Tuesday, November 13, 2007

Will the FCC eliminate media cross-ownership?

If it does, I hope like heck they don't do it the way this bozo wants to: http://www.nytimes.com/2007/11/13/opinion/13martin.html?_r=2&ref=todayspaper&oref=slogin&oref=slogin.

Of course, that bozo is one of the guys who gets to make the decisions. His reasoning is totally assbackwards, which is hardly unusual for the FCC.

As I see it, the correct argument for eliminating the cross-ownership rules (which say that companies can't own a TV station and a newspaper in the same city) is that the evolution of the Internet as a news and information medium makes old boundaries between electronic and print obsolete and arbitrary.
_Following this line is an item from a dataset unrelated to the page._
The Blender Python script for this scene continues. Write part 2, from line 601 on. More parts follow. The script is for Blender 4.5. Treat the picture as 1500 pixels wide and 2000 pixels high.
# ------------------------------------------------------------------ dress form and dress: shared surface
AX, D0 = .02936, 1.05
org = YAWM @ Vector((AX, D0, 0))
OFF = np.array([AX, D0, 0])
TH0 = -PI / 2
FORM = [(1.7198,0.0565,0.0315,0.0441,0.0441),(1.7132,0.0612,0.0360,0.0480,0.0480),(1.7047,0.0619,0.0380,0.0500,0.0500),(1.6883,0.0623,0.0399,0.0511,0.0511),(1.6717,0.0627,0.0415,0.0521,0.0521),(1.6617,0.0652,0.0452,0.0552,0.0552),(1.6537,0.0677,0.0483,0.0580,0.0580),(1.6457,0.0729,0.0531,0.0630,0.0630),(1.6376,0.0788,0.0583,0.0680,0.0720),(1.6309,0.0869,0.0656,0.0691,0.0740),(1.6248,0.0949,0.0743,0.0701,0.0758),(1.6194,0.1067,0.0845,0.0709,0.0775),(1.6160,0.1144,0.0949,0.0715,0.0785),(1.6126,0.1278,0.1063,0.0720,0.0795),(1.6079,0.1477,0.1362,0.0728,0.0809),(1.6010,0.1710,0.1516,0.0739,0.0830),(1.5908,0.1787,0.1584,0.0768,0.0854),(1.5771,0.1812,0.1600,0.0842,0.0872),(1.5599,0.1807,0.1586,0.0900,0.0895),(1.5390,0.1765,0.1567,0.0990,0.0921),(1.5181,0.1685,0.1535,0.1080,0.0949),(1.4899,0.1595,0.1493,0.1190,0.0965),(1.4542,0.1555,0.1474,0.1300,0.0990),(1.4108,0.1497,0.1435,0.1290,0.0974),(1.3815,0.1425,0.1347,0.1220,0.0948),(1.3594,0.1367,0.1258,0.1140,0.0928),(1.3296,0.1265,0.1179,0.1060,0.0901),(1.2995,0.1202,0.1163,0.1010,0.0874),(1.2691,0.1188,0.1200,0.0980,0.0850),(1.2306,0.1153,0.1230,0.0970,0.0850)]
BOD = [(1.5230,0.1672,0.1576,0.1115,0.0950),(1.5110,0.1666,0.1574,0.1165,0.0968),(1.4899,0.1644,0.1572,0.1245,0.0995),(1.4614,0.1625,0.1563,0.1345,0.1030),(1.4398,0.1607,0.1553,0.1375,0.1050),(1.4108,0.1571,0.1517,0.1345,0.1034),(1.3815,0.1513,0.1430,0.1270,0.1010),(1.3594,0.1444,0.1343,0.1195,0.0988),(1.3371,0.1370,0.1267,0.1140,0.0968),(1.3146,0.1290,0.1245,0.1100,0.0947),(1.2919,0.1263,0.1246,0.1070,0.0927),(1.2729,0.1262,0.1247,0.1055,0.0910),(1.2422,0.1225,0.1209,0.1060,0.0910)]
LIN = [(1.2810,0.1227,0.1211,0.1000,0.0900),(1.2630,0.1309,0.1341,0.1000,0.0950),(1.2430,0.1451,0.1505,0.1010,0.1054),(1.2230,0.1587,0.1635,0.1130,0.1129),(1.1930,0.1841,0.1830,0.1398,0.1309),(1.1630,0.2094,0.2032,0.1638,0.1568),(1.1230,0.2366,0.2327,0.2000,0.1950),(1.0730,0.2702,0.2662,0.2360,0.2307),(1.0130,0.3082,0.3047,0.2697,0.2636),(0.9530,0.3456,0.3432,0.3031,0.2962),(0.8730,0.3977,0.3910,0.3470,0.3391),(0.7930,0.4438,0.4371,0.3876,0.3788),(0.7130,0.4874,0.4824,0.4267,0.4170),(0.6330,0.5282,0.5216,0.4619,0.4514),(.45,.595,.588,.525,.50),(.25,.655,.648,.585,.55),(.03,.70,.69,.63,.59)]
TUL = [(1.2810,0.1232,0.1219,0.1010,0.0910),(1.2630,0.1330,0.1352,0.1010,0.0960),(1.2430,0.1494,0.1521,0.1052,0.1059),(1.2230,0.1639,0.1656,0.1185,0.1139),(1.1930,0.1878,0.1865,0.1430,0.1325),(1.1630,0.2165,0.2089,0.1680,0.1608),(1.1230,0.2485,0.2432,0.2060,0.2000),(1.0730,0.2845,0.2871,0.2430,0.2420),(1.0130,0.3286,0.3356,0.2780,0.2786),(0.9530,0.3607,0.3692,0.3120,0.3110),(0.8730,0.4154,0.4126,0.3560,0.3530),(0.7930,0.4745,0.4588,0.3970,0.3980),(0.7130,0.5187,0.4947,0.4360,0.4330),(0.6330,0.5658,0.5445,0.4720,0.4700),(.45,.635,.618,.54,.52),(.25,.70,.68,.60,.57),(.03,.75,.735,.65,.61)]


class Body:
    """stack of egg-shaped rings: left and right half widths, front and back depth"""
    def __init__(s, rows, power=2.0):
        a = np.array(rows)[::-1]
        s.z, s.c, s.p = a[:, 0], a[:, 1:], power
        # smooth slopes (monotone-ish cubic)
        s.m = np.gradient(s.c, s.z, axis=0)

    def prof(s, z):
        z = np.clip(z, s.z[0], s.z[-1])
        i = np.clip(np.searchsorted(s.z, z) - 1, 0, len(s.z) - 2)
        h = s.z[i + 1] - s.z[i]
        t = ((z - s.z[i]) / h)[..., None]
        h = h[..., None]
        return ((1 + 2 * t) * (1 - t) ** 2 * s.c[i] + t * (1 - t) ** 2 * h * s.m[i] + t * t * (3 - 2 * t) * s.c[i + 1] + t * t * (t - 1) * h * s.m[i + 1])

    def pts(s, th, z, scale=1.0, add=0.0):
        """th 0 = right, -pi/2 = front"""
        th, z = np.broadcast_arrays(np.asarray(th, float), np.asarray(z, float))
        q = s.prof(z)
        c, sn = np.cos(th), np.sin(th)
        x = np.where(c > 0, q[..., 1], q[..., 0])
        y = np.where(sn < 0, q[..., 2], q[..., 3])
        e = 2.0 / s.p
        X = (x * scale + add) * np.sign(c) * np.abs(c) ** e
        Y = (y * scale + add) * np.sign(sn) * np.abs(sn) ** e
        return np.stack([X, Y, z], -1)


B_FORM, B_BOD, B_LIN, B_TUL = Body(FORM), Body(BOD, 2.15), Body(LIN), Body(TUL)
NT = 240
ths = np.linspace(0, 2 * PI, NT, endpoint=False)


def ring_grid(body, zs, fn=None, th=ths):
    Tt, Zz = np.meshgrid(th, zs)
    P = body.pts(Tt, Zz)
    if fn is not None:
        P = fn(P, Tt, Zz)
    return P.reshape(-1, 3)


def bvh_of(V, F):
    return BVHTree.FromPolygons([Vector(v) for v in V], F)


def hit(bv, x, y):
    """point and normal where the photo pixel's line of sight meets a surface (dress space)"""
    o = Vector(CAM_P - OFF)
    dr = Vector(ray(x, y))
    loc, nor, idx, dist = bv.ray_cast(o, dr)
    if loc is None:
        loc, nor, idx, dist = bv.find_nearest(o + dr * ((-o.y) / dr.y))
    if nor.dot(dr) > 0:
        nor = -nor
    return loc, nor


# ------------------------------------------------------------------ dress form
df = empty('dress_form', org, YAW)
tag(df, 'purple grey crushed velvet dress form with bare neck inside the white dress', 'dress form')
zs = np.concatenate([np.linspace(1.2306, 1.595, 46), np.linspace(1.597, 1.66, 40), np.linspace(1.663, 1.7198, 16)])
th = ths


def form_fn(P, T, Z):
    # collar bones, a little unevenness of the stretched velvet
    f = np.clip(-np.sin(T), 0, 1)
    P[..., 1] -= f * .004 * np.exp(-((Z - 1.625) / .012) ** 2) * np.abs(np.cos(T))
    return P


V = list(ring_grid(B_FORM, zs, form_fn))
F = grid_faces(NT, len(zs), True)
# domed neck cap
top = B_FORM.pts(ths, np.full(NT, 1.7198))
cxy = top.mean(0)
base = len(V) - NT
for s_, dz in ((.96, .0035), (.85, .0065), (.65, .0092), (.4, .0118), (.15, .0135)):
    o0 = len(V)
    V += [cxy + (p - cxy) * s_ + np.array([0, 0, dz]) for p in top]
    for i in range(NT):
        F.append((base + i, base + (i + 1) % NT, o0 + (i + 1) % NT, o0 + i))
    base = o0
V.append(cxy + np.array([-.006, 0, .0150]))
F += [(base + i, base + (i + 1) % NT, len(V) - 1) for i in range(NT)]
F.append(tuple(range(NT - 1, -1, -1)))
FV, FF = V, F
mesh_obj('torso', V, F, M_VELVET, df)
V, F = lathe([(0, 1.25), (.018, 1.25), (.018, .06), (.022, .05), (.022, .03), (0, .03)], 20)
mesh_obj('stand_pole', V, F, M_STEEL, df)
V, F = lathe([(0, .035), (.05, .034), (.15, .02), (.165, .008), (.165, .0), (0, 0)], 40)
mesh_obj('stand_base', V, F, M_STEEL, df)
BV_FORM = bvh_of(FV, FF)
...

Ideally, a combined print and electronic news outlet would have a high enough community profile to draw sufficient Internet traffic to maintain a robust news-gathering presence even if the electronic and print outlets that spawned it disappear.

Sure, these days, a newspaper could start a video news department and "broadcast" those stories on its Web site (we do some of that at The Gazette) - and a TV station could hire a few print reporters to round out its Internet coverage - but that hasn't happened much.

As of now, I think it still makes sense for a TV station to buy a newspaper or vice versa, rather than starting from scratch. By buying an established institution, you get the name recognition, credibility and expertise that business has in its medium, and you don't have to try to compete against them on their own turf.

Would this Frankenstein's monster of media actually work? I'd like to think so, although I suppose it's possible that you'd just have print reporters stumbling through TV stories and TV reporters misspelling their way through print stories (watch KOAA's News First Now at 4:13 p.m. Thursday if you want to see me do the former).

If it worked out right, on the other hand, you'd get great footage and live reporting on breaking, visual stories and depth and context for less-visual or less-immediate stories.

UPDATE: It's kind of fun to speculate about who would buy what in this town. The Gazette has a news partnership with KOAA, but when it comes to spending tens of millions of dollars, money would probably trump any established relationship. KOAA and KRDO are both owned by newspaper companies, or at least companies that started out running newspapers. That might mean something, either as buyers or sellers. KXRM and KKTV, on the other hand, are both owned by small-to-medium-sized TV companies, which might make more sense for a merger.

In the longer term, I'd expect a nationwide shakeup as media companies horse-traded and merged to get their print and electronic assets aligned. I'd guess that the process would provide a significant boost to newspaper stocks, although I can't say that it would be permanent.

Actually, that's another argument against Martin's bozo proposal: The real value in combining TV stations and newspapers, at least from a financial perspective, would come in small to medium markets (he proposes relaxing the rule in only the top 20 markets).

The New York Times and the Chicago Tribune may be losing circulation and market value, but combining either of them with a TV station wouldn't do a damn thing. Their brands are already firmly established and their staffs are so large that combining coverage with a TV station would be more of a distraction than an asset. There's precious little synergy to be found there.

In a smaller city - especially in a much smaller city, even smaller than Colorado Springs - combining operations could produce real cost savings and hopefully create a critical mass of eyeballs for a combined Web site.

Of course, if The Gazette bought a station, or vice versa, there likely wouldn't be room for a TV writer on the staff of the combined company. It would be a ridiculous conflict of interest. So, bad for me, but, I think, potentially good for news coverage and certainly better than the government sticking its nose in.